[WORK REQUIRED]: Reproduce the lines from the one bearing "Keep writing the" through the one bearing "w2 = struct('window_2', MB().box(-4.09, -4.0, YF", inclusive. Copy them exactly; include no other line.

[Scenes as source code]:

----------------

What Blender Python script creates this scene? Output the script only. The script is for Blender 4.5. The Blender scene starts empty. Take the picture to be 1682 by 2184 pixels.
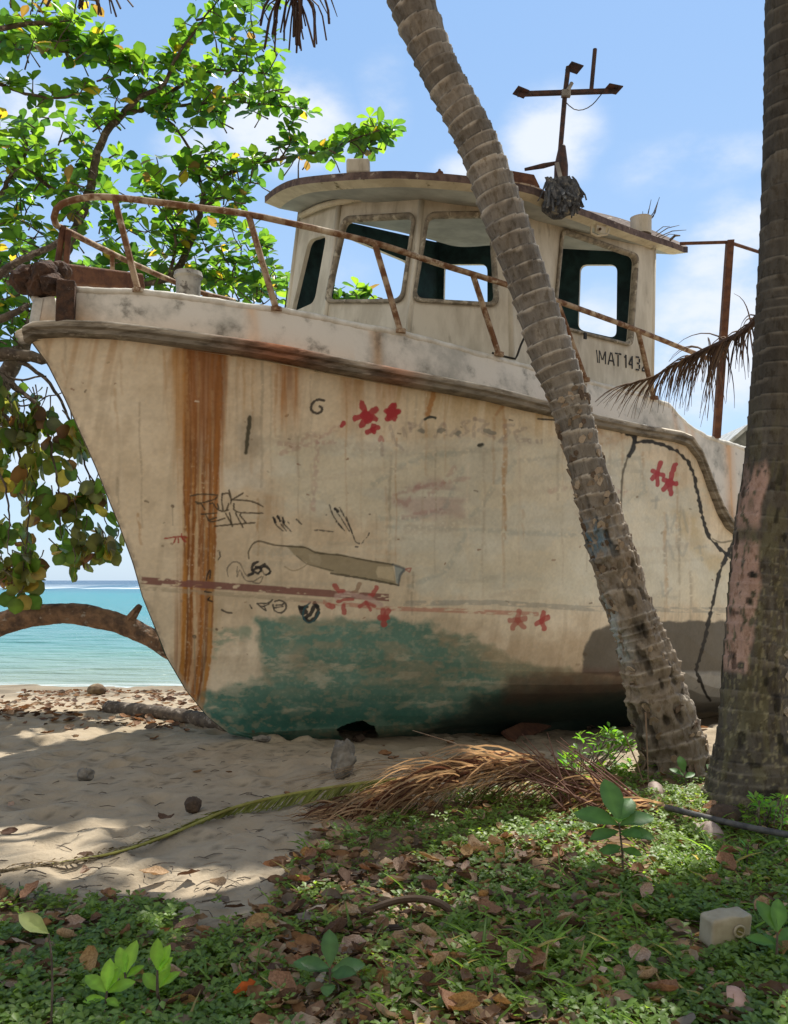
import bpy, bmesh, math, random
import numpy as np
from mathutils import Vector, noise as mnoise
rnd = random.Random(7)
rs = np.random.RandomState(11)
S = bpy.context.scene

# ------------------------------------------------------------------ camera
FPX, U0, HZ, CH = 1900.0, 841.0, 1237.0, 1.6      # focal (in px of a 1682 px wide picture), centre, horizon, eye height
cd = bpy.data.cameras.new("Camera")
cam = bpy.data.objects.new("Camera", cd)
S.collection.objects.link(cam)
cam.location = (0, 0, CH)
cam.rotation_euler = (math.radians(90), 0, 0)
cd.sensor_fit = 'HORIZONTAL'
cd.sensor_width = 36
cd.lens = 36 * FPX / 1682
cd.shift_y = 145 / 1682
cd.clip_start = 0.05
cd.clip_end = 5000
S.camera = cam

# ------------------------------------------------------------------ light
SUN_AZ = math.atan2(0.46, 0.89)        # from +Y towards +X
SUN_EL = math.radians(60)
sd = bpy.data.lights.new("Sun", 'SUN')
sun = bpy.data.objects.new("Sun", sd)
S.collection.objects.link(sun)
sd.energy = 5.0
sd.angle = math.radians(0.55)
sd.color = (1.0, 0.95, 0.86)
sdir = Vector((math.sin(SUN_AZ) * math.cos(SUN_EL), math.cos(SUN_AZ) * math.cos(SUN_EL), math.sin(SUN_EL)))
sun.rotation_euler = sdir.to_track_quat('Z', 'Y').to_euler()
sun.location = (0, 0, 20)
S.view_settings.view_transform = 'Standard'
S.view_settings.look = 'None'
S.view_settings.exposure = 0.62
S.view_settings.gamma = 1
S.cycles.max_bounces = 8
S.cycles.transparent_max_bounces = 8

W = bpy.data.worlds.new("World")
S.world = W
W.use_nodes = True
nt = W.node_tree
nt.nodes.clear()
def nn(t, ty, **kw):
    n = t.nodes.new(ty)
    for k, v in kw.items():
        setattr(n, k, v)
    return n
def lk(t, a, b): t.links.new(a, b)
def mth(t, op, a, b=None, c=None, clamp=False):
    n = nn(t, 'ShaderNodeMath', operation=op, use_clamp=clamp)
    for i, v in enumerate((a, b, c)):
        if v is None: continue
        if isinstance(v, (int, float)): n.inputs[i].default_value = v
        else: lk(t, v, n.inputs[i])
    return n.outputs[0]
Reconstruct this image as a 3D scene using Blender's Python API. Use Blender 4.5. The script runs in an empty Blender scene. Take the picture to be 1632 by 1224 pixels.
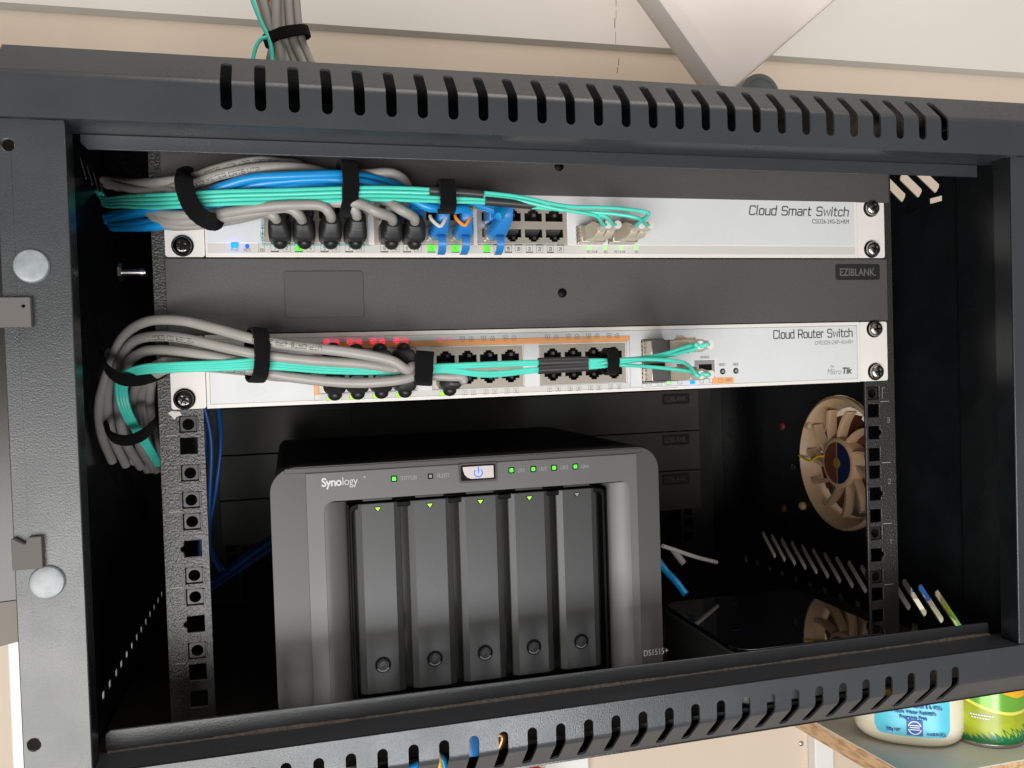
import bpy, bmesh, math, random
from mathutils import Vector, Matrix
random.seed(7)
SC = bpy.context.scene
C = SC.collection
MM = 0.001
# ---------------------------------------------------------------- camera (fitted to the rack geometry, millimetres)
CP = Vector((-173.63, -526.32, 35.47)); YAW, PITCH, ROLL, FPX = 0.254749, -0.023588, -0.031218, 1352.56
def _basis():
    sa, ca, sb, cb, sc, cc = math.sin(YAW), math.cos(YAW), math.sin(PITCH), math.cos(PITCH), math.sin(ROLL), math.cos(ROLL)
    f = Vector((sa*cb, ca*cb, sb)); r0 = Vector((ca, -sa, 0)); u0 = r0.cross(f)
    return cc*r0+sc*u0, -sc*r0+cc*u0, f
CR, CU, CF = _basis()
cam = bpy.data.cameras.new('camera'); co = bpy.data.objects.new('camera', cam); C.objects.link(co)
m = Matrix.Identity(4)
for i in range(3):
    m[i][0], m[i][1], m[i][2], m[i][3] = CR[i], CU[i], -CF[i], CP[i]*MM
co.matrix_world = m
cam.sensor_width = 36; cam.lens = FPX/1632*36; cam.clip_start = 0.01; cam.clip_end = 60
SC.camera = co
SC.render.resolution_x, SC.render.resolution_y = 1024, 768
# ---------------------------------------------------------------- light
W = bpy.data.worlds.new('World'); SC.world = W; W.use_nodes = True
nt = W.node_tree; bg = nt.nodes['Background']
bg.inputs[1].default_value = 0.29
g = nt.nodes.new('ShaderNodeTexGradient'); tc = nt.nodes.new('ShaderNodeTexCoord')
sx = nt.nodes.new('ShaderNodeSeparateXYZ'); mr = nt.nodes.new('ShaderNodeMapRange'); cr = nt.nodes.new('ShaderNodeValToRGB')
nt.nodes.remove(g)
nt.links.new(tc.outputs['Generated'], sx.inputs[0]); nt.links.new(sx.outputs['Z'], mr.inputs[0])
mr.inputs[1].default_value = -1; mr.inputs[2].default_value = 1
nt.links.new(mr.outputs[0], cr.inputs[0]); nt.links.new(cr.outputs[0], bg.inputs[0])
cr.color_ramp.elements[0].color = (0.86, 0.82, 0.76, 1); cr.color_ramp.elements[0].position = 0.25
cr.color_ramp.elements[1].color = (0.60, 0.56, 0.54, 1); cr.color_ramp.elements[1].position = 0.6
e_ = cr.color_ramp.elements.new(0.93); e_.color = (1.0, 0.95, 0.90, 1)
def area(name, loc, target, sx_, sy_, power, col):
    l = bpy.data.lights.new(name, 'AREA'); l.shape = 'RECTANGLE'; l.size = sx_; l.size_y = sy_; l.energy = power; l.color = col
    o = bpy.data.objects.new(name, l); C.objects.link(o); o.location = loc
    o.rotation_euler = (Vector(target)-Vector(loc)).to_track_quat('-Z', 'Y').to_euler()
    return o
area('window_light_low', (-0.72, -1.5, -0.60), (0.05, 0.0, -0.05), 1.05, 0.95, 30, (1.0, 0.985, 0.95))
area('window_light_floor', (0.12, -1.5, -0.82), (-0.05, 0.0, -0.1), 0.5, 0.4, 12, (0.95, 0.97, 1.0))
area('ceiling_light', (0.25, -0.55, 1.45), (0.1, 0.35, 0.35), 1.2, 0.9, 13, (1.0, 0.93, 0.87))
SC.view_settings.view_transform = 'Standard'; SC.view_settings.look = 'None'
SC.view_settings.exposure = 0.0; SC.view_settings.gamma = 1
SC.view_settings.use_curve_mapping = False
SC.render.engine = 'CYCLES'

# ---------------------------------------------------------------- pixel -> point helpers (photo pixels, a known plane)
def ray(px, py): return CF + CR*((px-816)/FPX) - CU*((py-612)/FPX)
def at(px, py, Y=0.0):
    d = ray(px, py); return CP + d*((Y-CP.y)/d.y)
def atz(px, py, Z):
    d = ray(px, py); return CP + d*((Z-CP.z)/d.z)
def atx(px, py, X):
    d = ray(px, py); return CP + d*((X-CP.x)/d.x)

# ---------------------------------------------------------------- materials
def mat(name, col, rough=0.5, metal=0.0, bump=None, var=None, spec=0.5, emit=None, estr=0.0, coat=0.0, alpha=1.0, trans=0.0, rvar=None, sheen=0.0):
    M = bpy.data.materials.new(name); M.use_nodes = True; t = M.node_tree; b = t.nodes['Principled BSDF']
    b.inputs['Base Color'].default_value = (*col, 1); b.inputs['Roughness'].default_value = rough
    b.inputs['Metallic'].default_value = metal; b.inputs['Specular IOR Level'].default_value = spec
    b.inputs['Coat Weight'].default_value = coat; b.inputs['Transmission Weight'].default_value = trans
    b.inputs['Alpha'].default_value = alpha; b.inputs['Sheen Weight'].default_value = sheen
    if emit: b.inputs['Emission Color'].default_value = (*emit, 1); b.inputs['Emission Strength'].default_value = estr
    tcn = t.nodes.new('ShaderNodeTexCoord')
    if bump:
        n = t.nodes.new('ShaderNodeTexNoise'); n.inputs['Scale'].default_value = bump[0]; n.inputs['Detail'].default_value = 3
        bn = t.nodes.new('ShaderNodeBump'); bn.inputs['Strength'].default_value = bump[1]; bn.inputs['Distance'].default_value = bump[2]*MM
        t.links.new(tcn.outputs['Object'], n.inputs['Vector']); t.links.new(n.outputs['Fac'], bn.inputs['Height'])
        t.links.new(bn.outputs['Normal'], b.inputs['Normal'])
    if var:
        n = t.nodes.new('ShaderNodeTexNoise'); n.inputs['Scale'].default_value = var[0]; n.inputs['Detail'].default_value = 6; n.inputs['Roughness'].default_value = 0.65
        r = t.nodes.new('ShaderNodeValToRGB'); k = var[1]
        r.color_ramp.elements[0].color = (*[c*(1-k) for c in col], 1); r.color_ramp.elements[0].position = 0.3
        c2 = var[2] if len(var) > 2 else [min(1, c*(1+k)) for c in col]
        r.color_ramp.elements[1].color = (*c2, 1); r.color_ramp.elements[1].position = 0.72
        t.links.new(tcn.outputs['Object'], n.inputs['Vector']); t.links.new(n.outputs['Fac'], r.inputs[0]); t.links.new(r.outputs[0], b.inputs['Base Color'])
    if rvar:
        n = t.nodes.new('ShaderNodeTexNoise'); n.inputs['Scale'].default_value = rvar[0]; n.inputs['Detail'].default_value = 5
        q = t.nodes.new('ShaderNodeMapRange'); q.inputs[3].default_value = max(0.02, rough-rvar[1]); q.inputs[4].default_value = rough+rvar[1]
        q.inputs[1].default_value = 0.3; q.inputs[2].default_value = 0.7
        t.links.new(tcn.outputs['Object'], n.inputs['Vector']); t.links.new(n.outputs['Fac'], q.inputs[0]); t.links.new(q.outputs[0], b.inputs['Roughness'])
    return M
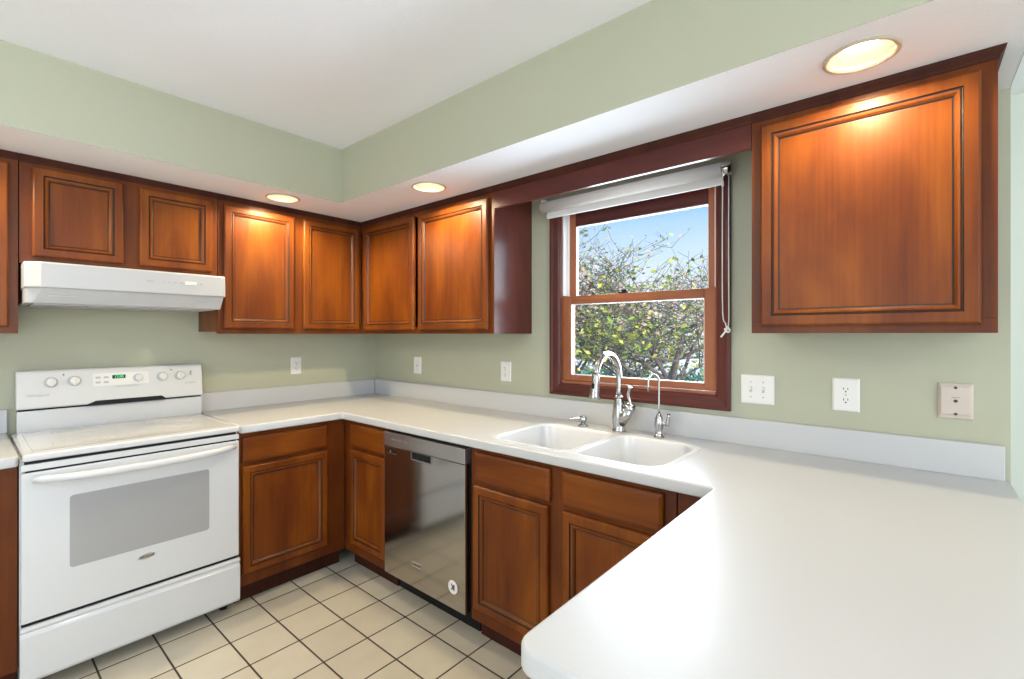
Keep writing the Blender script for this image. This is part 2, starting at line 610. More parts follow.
# patio door and front window frames (seen only from inside the room)
d1 = struct('door_1', MB().box(XL - 0.08, XL + 0.02, -3.84, -3.76, 0, 2.19).box(XL - 0.08, XL + 0.02, -1.44, -1.36, 0, 2.19).box(XL - 0.08, XL + 0.02, -3.84, -1.36, 2.11, 2.19).box(XL - 0.06, XL, -2.64, -2.56, 0, 2.11), 'vinyl', origin=(XL, -2.6, 0))
w2 = struct('window_2', MB().box(-4.09, -4.0, YF - 0.08, YF + 0.02, 0.6, 2.25).box(-1.2, -1.11, YF - 0.08, YF + 0.02, 0.6, 2.25).box(-4.09, -1.11, YF - 0.08, YF + 0.02, 0.6, 0.69).box(-4.09, -1.11, YF - 0.08, YF + 0.02, 2.16, 2.25), 'vinyl', origin=(-2.6, YF, 0.6))

# ------------------------------------------------------------------ kitchen window
def window():
    x_in = -0.02
    win = MB()
    # jamb liner boards inside the opening
    t = 0.012
    win.box(0, 0.13, WY1 - 0.001, WY1 - t + 0.012, WZ0, WZ1).box(0, 0.13, WY0, WY0 + 0.004, WZ0, WZ1).box(0, 0.13, WY0, WY1, WZ1 - 0.004, WZ1).box(0, 0.13, WY0, WY1, WZ0, WZ0 + 0.012)
    w = struct('window_1', win, 'sash', origin=(0, (WY0 + WY1) / 2, WZ0))
    # mitred casing, stepped profile (inset, thickness)
    OY0, OY1, OZ0, OZ1 = -2.597, -1.672, 1.045, 2.066
    prof = [(0, 0.0005), (0, 0.016), (0.004, 0.02), (0.014, 0.02), (0.02, 0.017), (0.05, 0.013), (0.056, 0.011), (0.062, 0.008), (0.064, 0.0005)]
    c = MB()
    rings = []
    for ins, th in prof:
        k = ins / 0.064
        y0 = OY0 + (WY0 - OY0) * k; y1 = OY1 + (WY1 - OY1) * k
        z0 = OZ0 + (WZ0 - OZ0) * k; z1 = OZ1 + (WZ1 - OZ1) * k
        rings.append([(-th, y0, z0), (-th, y1, z0), (-th, y1, z1), (-th, y0, z1)])
    for a, b in zip(rings, rings[1:]):
        for i in range(4):
            j = (i + 1) % 4
            c.faces([a[i], a[j], b[j], b[i]], [(0, 1, 2, 3)], mi=(1 if i % 2 == 0 else 0))
    co = c.build('casing', ['casing', 'casing_y'], w)
    co['label'] = 'purplish brown stained wooden window casing'
    # white vinyl side tracks
    for yy in (WY1 - 0.004, WY0 + 0.0):
        s = -1 if yy > -2 else 1
        j = MB().box(0.004, 0.0485, yy, yy + s * 0.008, 1.572, 2.012).box(0.044, 0.0485, yy, yy + s * 0.016, 1.572, 2.012)
        j.build('jamb_track', 'vinyl', w)

    def sash(x0, x1, y0, y1, z0, z1, gy0, gy1, gz0, gz1, mv, mh):
        s = MB()
        s.box(x0, x1, y0, gy0, z0, z1, 0).box(x0, x1, gy1, y1, z0, z1, 0)
        s.box(x0 + 0.001, x1 - 0.001, gy0, gy1, z0, gz0, 1).box(x0 + 0.001, x1 - 0.001, gy0, gy1, gz1, z1, 1)
        o = s.build('sash', [mv, mh], w, bevel=0.003)
        b = MB()
        m = 0.0035
        xm = (x0 + x1) / 2
        for q in ((gy0, gy0 + m, gz0, gz1), (gy1 - m, gy1, gz0, gz1), (gy0, gy1, gz0, gz0 + m), (gy0, gy1, gz1 - m, gz1)):
            b.box(xm - 0.010, xm + 0.008, *q)
        b.build('glazing_bead', 'vinyl', o)
        p = MB().box(xm, xm + 0.004, gy0 + m, gy1 - m, gz0 + m, gz1 - m)
        p.build('pane', 'glass', o)
        return o
    lo = sash(0.008, 0.042, -2.530, -1.744, 1.122, 1.568, -2.483, -1.792, 1.152, 1.526, 'sash', 'sash_y')
    lo['label'] = 'lower window sash of orange-brown wood'
    up = sash(0.050, 0.084, -2.522, -1.752, 1.526, 2.015, -2.487, -1.796, 1.562, 1.945, 'sash', 'casing_y')  # purple casing colour on these rails stands in for reflected sky
    up['label'] = 'upper window sash with the sky behind it'
    k = MB().box(0.012, 0.04, -2.12, -2.07, 1.568, 1.576, bev=0.002).box(0.016, 0.032, -2.11, -2.085, 1.575, 1.588, bev=0.003)
    k.build('sash_lock', 'black', w)


window()

# ------------------------------------------------------------------ cabinets
def ring_panel(mb, O, U, N, w, h, prof, glaze_rings=(), mi=0, gi=1, cap=True):
    """nested rectangles in the plane (U, z) standing off along N: a moulded door front"""
    O, U, N = Vector(O), Vector(U), Vector(N)
    Z = Vector((0, 0, 1))
    rings = []
    for ins, th in prof:
        rings.append([mb.bm.verts.new(O + U * a + Z * b + N * th) for a, b in ((ins, ins), (w - ins, ins), (w - ins, h - ins), (ins, h - ins))])
    for k, (a, b) in enumerate(zip(rings, rings[1:])):
        for i in range(4):
            j = (i + 1) % 4
            f = mb.bm.faces.new((a[i], a[j], b[j], b[i]))
            f.material_index = gi if k in glaze_rings else mi
    if cap:
        mb.bm.faces.new(rings[-1]).material_index = mi
    mb.bm.faces.new(rings[0][::-1]).material_index = mi


DOOR_P = [(0, 0.0005), (0, 0.013), (0.003, 0.017), (0.007, 0.020), (0.034, 0.020), (0.036, 0.0155), (0.039, 0.0145), (0.042, 0.0185), (0.047, 0.0175), (0.053, 0.011), (0.0555, 0.008), (0.058, 0.0085)]
DOOR_G = (4, 5, 9, 10)
DRAW_P = [(0, 0.0005), (0, 0.012), (0.003, 0.015), (0.010, 0.0185), (0.014, 0.020)]


def door(name, parent, O, U, N, w, h, kind='door', label=None):
    mb = MB()
    if kind == 'door':
        ring_panel(mb, O, U, N, w, h, DOOR_P, DOOR_G)
        mats = ['wood', 'glaze']
    else:
        ring_panel(mb, O, U, N, w, h, DRAW_P, ())
        mats = ['wood_x' if abs(U[0]) > 0.5 else 'wood_y', 'glaze']
    o = mb.build(name, mats, parent)
    if label: o['label'] = label
    return o


def crown(parent, path, inner):
    """small crown under the soffit; path of 2D corner points on the cabinet face, outward offset by profile"""
    prof = [(0.0, ZS - 0.030), (0.003, ZS - 0.030), (0.005, ZS - 0.022), (0.013, ZS - 0.009), (0.016, ZS - 0.001), (0.0, ZS - 0.001)]
    mb = MB()
    n = len(path)
    rings = []
    for i in range(n):
        p = Vector(path[i])
        d_in = (p - Vector(path[i - 1])).normalized() if i > 0 else None
        d_out = (Vector(path[i + 1]) - p).normalized() if i < n - 1 else None
        nrm = []
        for d in (d_in, d_out):
            if d is not None:
                nrm.append(Vector((d.y, -d.x)))
        if len(nrm) == 2:
            m = (nrm[0] + nrm[1])
            m = m / m.dot(nrm[0])
        else:
            m = nrm[0]
        rings.append([mb.bm.verts.new((p.x + m.x * o_, p.y + m.y * o_, z)) for o_, z in prof])
    k = len(prof)
    for a, b in zip(rings, rings[1:]):
        for i in range(k):
            j = (i + 1) % k
            mb.bm.faces.new((a[i], a[j], b[j], b[i]))
    mb.bm.faces.new(rings[0]); mb.bm.faces.new(rings[-1][::-1])
    mb.build('crown_moulding', 'wood_dark', parent)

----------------

[THE OUTPUT]:
Keep writing the Blender script for this image. This is part 2, starting at line 610. More parts follow.
# patio door and front window frames (seen only from inside the room)
d1 = struct('door_1', MB().box(XL - 0.08, XL + 0.02, -3.84, -3.76, 0, 2.19).box(XL - 0.08, XL + 0.02, -1.44, -1.36, 0, 2.19).box(XL - 0.08, XL + 0.02, -3.84, -1.36, 2.11, 2.19).box(XL - 0.06, XL, -2.64, -2.56, 0, 2.11), 'vinyl', origin=(XL, -2.6, 0))
w2 = struct('window_2', MB().box(-4.09, -4.0, YF - 0.08, YF + 0.02, 0.6, 2.25).box(-1.2, -1.11, YF - 0.08, YF + 0.02, 0.6, 2.25).box(-4.09, -1.11, YF - 0.08, YF + 0.02, 0.6, 0.69).box(-4.09, -1.11, YF - 0.08, YF + 0.02, 2.16, 2.25), 'vinyl', origin=(-2.6, YF, 0.6))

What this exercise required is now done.